ここで著者は、主(ヤハウェ)を「私の救いの神」と呼び、「私の叫びに耳を傾けてください」と訴え続けています (1、2節)。さらに自分の苦難を描きながら、それを神のみわざと解釈し、「あなたは私を最も深い穴に置かれました……あなたの憤りが私の上にとどまり……あなたは私を苦しめておられます」(6、7節) と訴えます。
しかし、それでも著者は、神を「呼び求め」続け、神に「叫び求め」続けます (9、13節)。その上で、「主 (ヤハウェ) よ なぜあなたは私のたましいを退け、私に御顔を隠されるのですか」と問います (14節)。
これはヨブの祈りに似ています。ヨブは「誠実で直ぐな心を持ち、神を恐れて悪から遠ざかっていた」(ヨブ1:1) のですが、神の許可を受けたサタンの攻撃を受け、子供も財産も失ったあげく、「足の裏から頭の頂まで、悪性の腫物で」打たれ、死の苦しみを味わいます (同2:7)。そのときヨブは、「なぜ私は……胎を出たとき、息絶えなかったのか」(同3:11) と自分の「生まれた日を呪った」というのです (同3:1)。それに対しヨブの友人は、これを神の「叱責」、「訓戒」として謙遜に受け止めるようにと迫ります (同5:17)。
それを聞いたヨブは、今度は神に向かって、「私が罪ある者だとしても……どうしてあなたは、私を標的とされるのですか」(同7:20) と訴えます。ヨブは知らずに本質を言い当てました。サタンが義人ヨブを標的とすることを、神が許可されたからです。
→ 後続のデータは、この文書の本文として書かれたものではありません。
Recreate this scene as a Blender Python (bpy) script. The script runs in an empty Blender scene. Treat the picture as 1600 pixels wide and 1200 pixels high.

しかしヨブの訴えを聞いた友人は必死に神を弁護して、原因はヨブの側にあると反省を迫ります。それに対しヨブはさらに神に向かって、「私があなたに向かって叫んでも、あなたはお答えになりません……あなたは、私にとって残酷な方に変わり、御手の力で、私を攻め立てられます」(同30:20、21) と食い下がってゆきます。ここに神との対話があります。
神は「嵐の中からヨブに答え」ますが、そこには、なぜヨブが標的とされたかの答えはありません (同38–41章)。
最後に神を弁護してヨブに反省を迫った友人たちに神の燃える怒りが向けられます (同42:7)。
神を非難したヨブに神は個人的に語りかけ、人間的な知恵で神を弁護した友人は神から責められます。神はヨブの傲慢とも見える訴えを表面的には非難されますが、神が彼との対話自体を喜んでおられたのは確かと言えましょう。
神が何よりも嫌われるのは、人が自分の知恵で神を判断することです。
わざわいを原因結果ばかりで説明してはなりません。あなたの苦しみは、神の御手の中で起きています。ですから、その状況を神は変えることがおできになります。
わざわいの理由が説明できることにどれだけの意味があるでしょう。苦しみの中で、神にすがり続けることこそが、聖徒の信仰です。
【祈り】主よ、「あなたには、すべてのことができること、どのような計画も不可能でないことを、私は知りました」(ヨブ42:2)。主よ、私は自分の苦難の中で、その意味を勝手に解釈する代わりに、あなたにすがり続けます。